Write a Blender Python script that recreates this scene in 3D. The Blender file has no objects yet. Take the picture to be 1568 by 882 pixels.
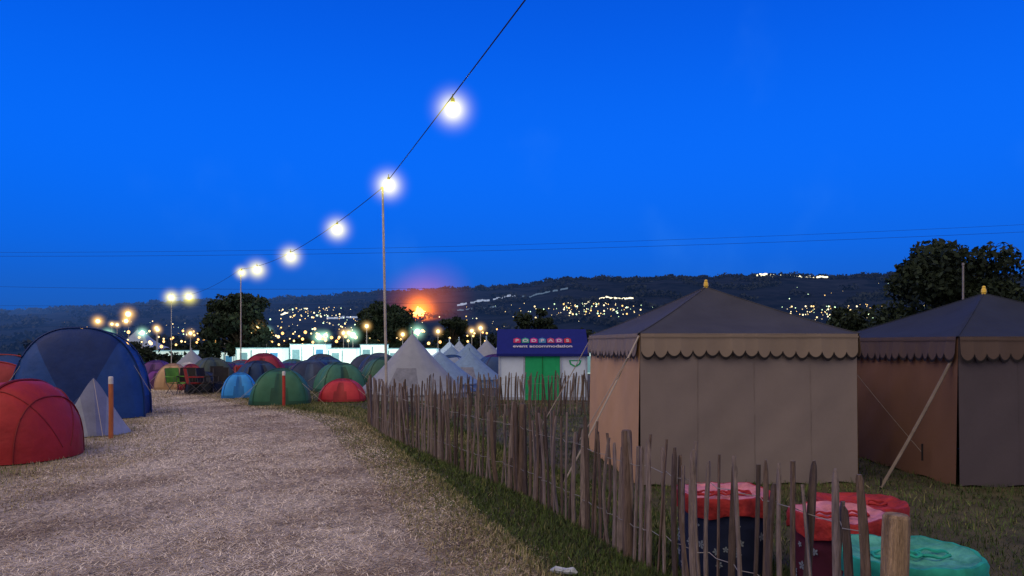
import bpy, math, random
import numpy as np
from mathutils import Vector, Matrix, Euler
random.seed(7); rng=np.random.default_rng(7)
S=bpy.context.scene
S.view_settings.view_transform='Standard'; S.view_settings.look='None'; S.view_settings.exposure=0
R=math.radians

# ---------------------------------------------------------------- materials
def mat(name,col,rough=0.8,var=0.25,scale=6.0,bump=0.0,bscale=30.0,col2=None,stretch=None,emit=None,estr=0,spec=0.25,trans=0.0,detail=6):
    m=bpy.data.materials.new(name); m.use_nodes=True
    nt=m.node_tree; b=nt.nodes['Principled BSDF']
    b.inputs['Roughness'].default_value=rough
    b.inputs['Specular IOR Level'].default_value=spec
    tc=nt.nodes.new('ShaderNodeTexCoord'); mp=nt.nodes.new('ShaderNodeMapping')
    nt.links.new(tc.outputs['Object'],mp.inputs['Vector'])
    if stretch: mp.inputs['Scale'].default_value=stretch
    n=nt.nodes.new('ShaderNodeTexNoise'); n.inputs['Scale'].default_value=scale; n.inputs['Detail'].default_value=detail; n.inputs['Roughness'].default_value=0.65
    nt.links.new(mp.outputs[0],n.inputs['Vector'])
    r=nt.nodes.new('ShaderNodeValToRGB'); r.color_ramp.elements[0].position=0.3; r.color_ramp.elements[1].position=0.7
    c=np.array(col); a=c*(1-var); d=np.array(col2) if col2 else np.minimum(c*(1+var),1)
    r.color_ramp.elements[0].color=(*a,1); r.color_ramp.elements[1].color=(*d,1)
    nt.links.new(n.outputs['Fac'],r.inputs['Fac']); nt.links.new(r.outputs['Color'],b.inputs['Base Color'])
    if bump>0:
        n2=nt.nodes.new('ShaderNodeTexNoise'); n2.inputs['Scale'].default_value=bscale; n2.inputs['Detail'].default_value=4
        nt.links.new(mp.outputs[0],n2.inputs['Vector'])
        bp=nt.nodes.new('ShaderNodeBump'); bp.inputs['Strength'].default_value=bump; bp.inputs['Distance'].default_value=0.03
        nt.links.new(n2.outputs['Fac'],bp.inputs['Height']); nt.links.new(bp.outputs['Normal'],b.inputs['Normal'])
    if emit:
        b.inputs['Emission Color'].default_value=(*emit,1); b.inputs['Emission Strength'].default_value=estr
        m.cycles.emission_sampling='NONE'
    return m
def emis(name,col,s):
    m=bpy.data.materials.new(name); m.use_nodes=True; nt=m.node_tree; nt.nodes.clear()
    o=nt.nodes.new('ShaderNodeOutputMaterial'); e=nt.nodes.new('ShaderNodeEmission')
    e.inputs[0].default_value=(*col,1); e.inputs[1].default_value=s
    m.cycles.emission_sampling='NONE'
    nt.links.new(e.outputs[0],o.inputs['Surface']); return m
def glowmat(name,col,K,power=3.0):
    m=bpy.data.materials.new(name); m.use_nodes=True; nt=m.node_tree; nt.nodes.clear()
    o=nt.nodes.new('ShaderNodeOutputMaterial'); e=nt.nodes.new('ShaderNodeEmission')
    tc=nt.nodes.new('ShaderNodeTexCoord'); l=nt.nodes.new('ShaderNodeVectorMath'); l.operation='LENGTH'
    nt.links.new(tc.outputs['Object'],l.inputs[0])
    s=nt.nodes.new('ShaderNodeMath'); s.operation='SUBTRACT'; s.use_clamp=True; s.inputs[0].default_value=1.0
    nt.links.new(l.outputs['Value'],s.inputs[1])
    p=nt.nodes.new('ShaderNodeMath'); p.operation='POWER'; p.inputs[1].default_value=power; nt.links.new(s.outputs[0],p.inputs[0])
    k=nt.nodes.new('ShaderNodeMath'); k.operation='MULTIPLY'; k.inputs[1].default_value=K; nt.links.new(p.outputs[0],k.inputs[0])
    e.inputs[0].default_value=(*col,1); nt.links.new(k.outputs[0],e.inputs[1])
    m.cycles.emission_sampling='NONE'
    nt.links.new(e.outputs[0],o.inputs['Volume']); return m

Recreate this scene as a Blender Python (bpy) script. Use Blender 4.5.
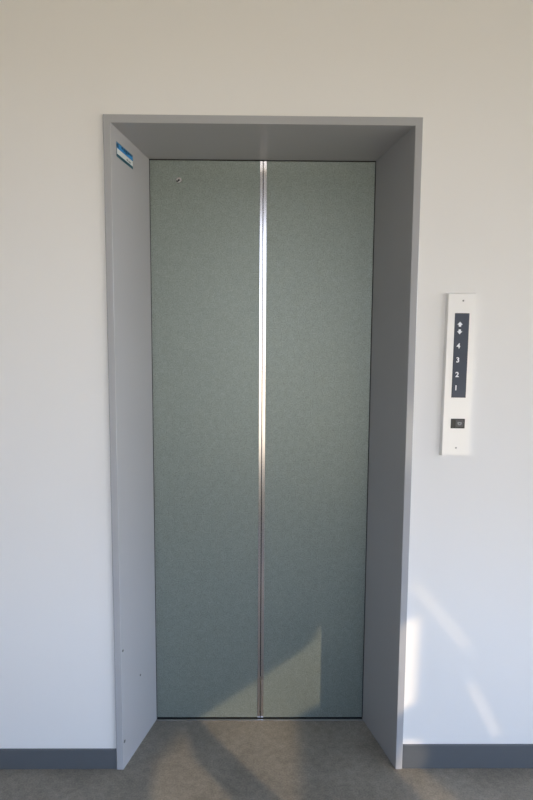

============

EXERCISE TASK => Copy out every line holding the string "script".

THE RESPONSE =>
Write a Blender Python script that recreates this scene in 3D. The Blender file has no objects yet. Take the picture to be 1568 by 882 pixels.
Recreate this scene as a Blender Python (bpy) script. Use Blender 4.5.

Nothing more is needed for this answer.